La mirada a una vieja calle desde el balcón de un primer piso, algo que hoy no se estila, es un mundo para quien mira sin más deseo que el del observar.
La vida discurre bajo él como un río de variadas fuentes, de remansos, badinas, rápidos, remolinos, cascadas, cataratas y de algún puente.

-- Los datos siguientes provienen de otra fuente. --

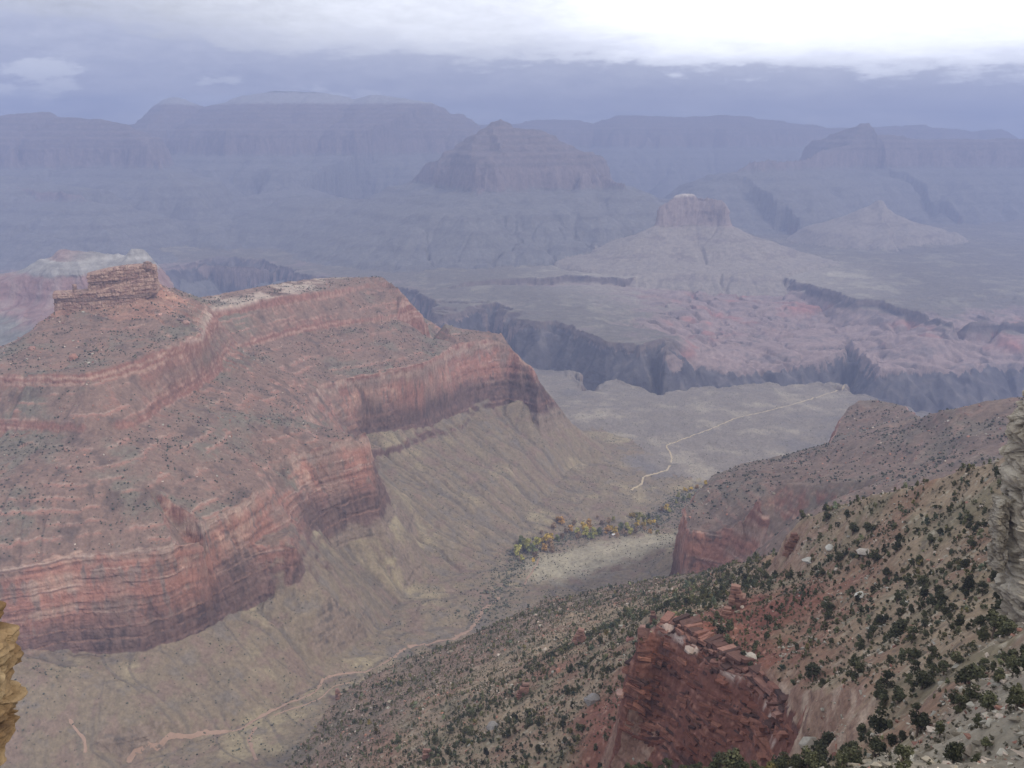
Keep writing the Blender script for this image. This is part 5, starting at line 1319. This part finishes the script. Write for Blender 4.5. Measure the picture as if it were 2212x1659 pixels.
# ------------------------------------------------------------------ rest house by the grove
def rest_house(px, py):
    g = ground(px, py)
    if g is None: return
    root = bpy.data.objects.new('rest_house', None); C.objects.link(root); root.location = g; root.rotation_euler = (0, 0, .35)
    tag(root, 'tiny stone house with a pale gabled roof at the edge of the yellow trees', 'house')
    def box(name, x0, x1, y0, y1, z0, z1, mat, par=root):
        bm = bmesh.new(); bmesh.ops.create_cube(bm, size=1)
        for v in bm.verts: v.co = ((x0 if v.co.x < 0 else x1), (y0 if v.co.y < 0 else y1), (z0 if v.co.z < 0 else z1))
        me = bpy.data.meshes.new(name); bm.to_mesh(me); bm.free(); me.materials.append(mat); return link(name, me, par)
    ws = simple_mat('house_stone', [.38, .28, .24], .9, .3, 1.5); rs = simple_mat('house_roof', [.72, .72, .7], .6, .12, 1); dk = simple_mat('house_dark', [.05, .05, .06], .5, .2, 1)
    box('wall', -5, 5, -3, 3, -1.5, 3, ws)
    V = np.array([(-5.6, -3.7, 2.8), (5.6, -3.7, 2.8), (5.6, 3.7, 2.8), (-5.6, 3.7, 2.8), (-5.6, 0, 5.2), (5.6, 0, 5.2), (-5.6, -3.7, 3.05), (5.6, -3.7, 3.05), (5.6, 3.7, 3.05), (-5.6, 3.7, 3.05)])
    me = bpy.data.meshes.new('roof'); me.from_pydata([tuple(v) for v in V], [], [(0, 3, 2, 1), (0, 1, 7, 6), (2, 3, 9, 8), (6, 7, 5, 4), (8, 9, 4, 5), (0, 6, 4), (0, 4, 3), (3, 4, 9), (1, 5, 7), (1, 2, 5), (2, 8, 5)]); me.materials.append(rs); link('roof', me, root)
    box('door', -.6, .6, -3.06, -2.9, -.1, 2, dk); box('window', -3.6, -2.2, -3.06, -2.9, .9, 2, dk); box('window', 2.2, 3.6, -3.06, -2.9, .9, 2, dk)
rest_house(1326, 1157)
# ------------------------------------------------------------------ haze
def haze_box():
    bm = bmesh.new(); bmesh.ops.create_cube(bm, size=1.0)
    top = float(max(VZ.max(), 5)) + 60; bot = float(VZ.min()) - 20
    for v in bm.verts:
        v.co.x *= 30000; v.co.y = -300 if v.co.y < 0 else 20200
        v.co.z = bot if v.co.z < 0 else top
    me = bpy.data.meshes.new('haze'); bm.to_mesh(me); bm.free()
    mt = bpy.data.materials.new('haze_air'); mt.use_nodes = True; nt = mt.node_tree; nt.nodes.clear(); b = NB(nt)
    out = b.n('ShaderNodeOutputMaterial'); v = b.n('ShaderNodeVolumePrincipled')
    v.inputs['Color'].default_value = (*HAZE_COLOR, 1); v.inputs['Density'].default_value = HAZE_DENSITY
    v.inputs['Anisotropy'].default_value = 0.0
    b.lk(v.outputs[0], out.inputs['Volume'])
    me.materials.append(mt)
    o = link('haze', me); tag(o, 'blue grey haze filling the canyon', 'haze', None, 'stuff')
haze_box()
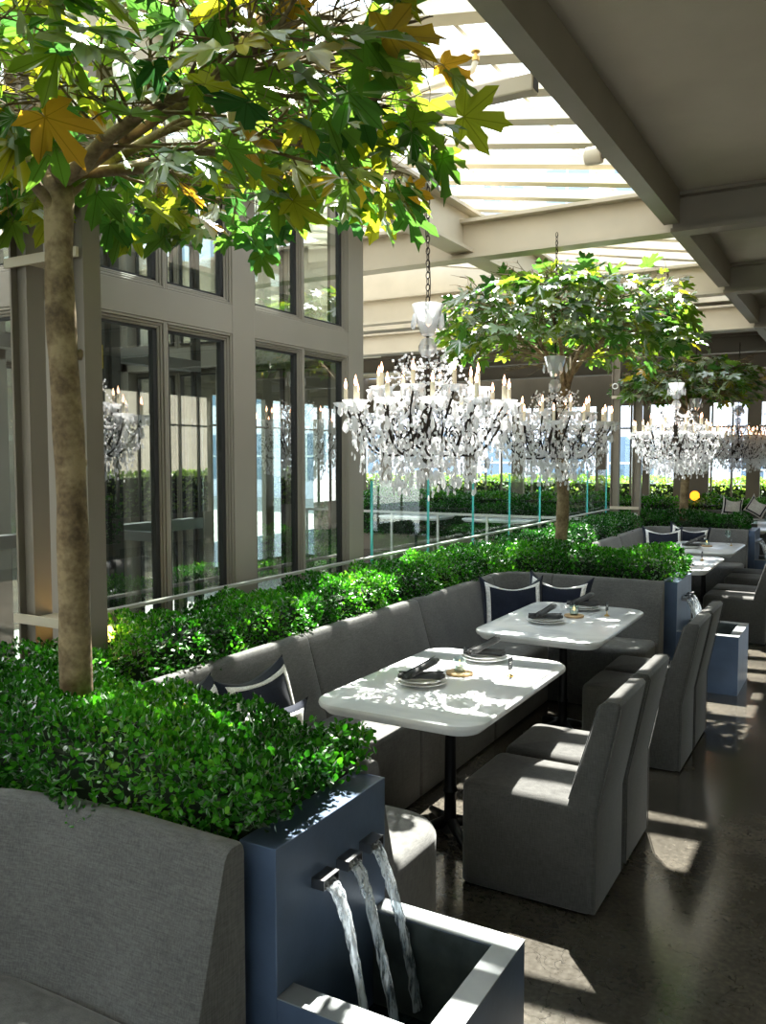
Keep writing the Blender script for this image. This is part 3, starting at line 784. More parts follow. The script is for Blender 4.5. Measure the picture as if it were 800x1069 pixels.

Un coche pasa veloz, sin importarle los viandantes; le sigue un adolescente en patinete eléctrico; una madre con su bebé en carrito espera en un semáforo; otra lleva a su niña cogida de la mano. Matrimonios discurren, juntos o separados, en silencio, charlando o discutiendo. Peinados como en tiempos remotos, hay hombres con coletas; jóvenes con cortes de pelo como en el siglo XV, y mujeres de hoy con el pelo rapado. Ancianos, cada vez más ancianos, y ancianas -no olvidemos la diversidad, el lenguaje inclusivo, lo políticamente correcto- que andan en lenta procesión doliente, unos con asma, otros con bastón.
Muchachas con pañuelos, venidas de otras tierras; jóvenes de más allá de la Mar Océana, de países de oriente o tierras africanas, huidos del hambre, de las guerras, o de ambos a la vez.
Y vecinas del barrio, que charlan animadas en una estrecha acera, tras comprar el pan de cada día en la antigua tahona que pronto será historia.
Todo un discurrir de la vida que pasa y va cambiando. Quien fue niño ayer, hoy lleva al suyo en brazos; quien fue madre, hoy pasea a la nieta, y muchos que estuvieron ya no están. Quizás nos contemplen desde el éter, paseen por el aire, o se acerquen desde el agua o la tierra a saludarnos.
Ahora observo a un muchacho, anda despacio, con un móvil en la mano derecha. Oigo la voz que desde él escucha:
"Que se vayan los que se quieran ir, que se queden los que quieran quedarse..."
Tiempos de globalización, también de dolor e incertidumbre.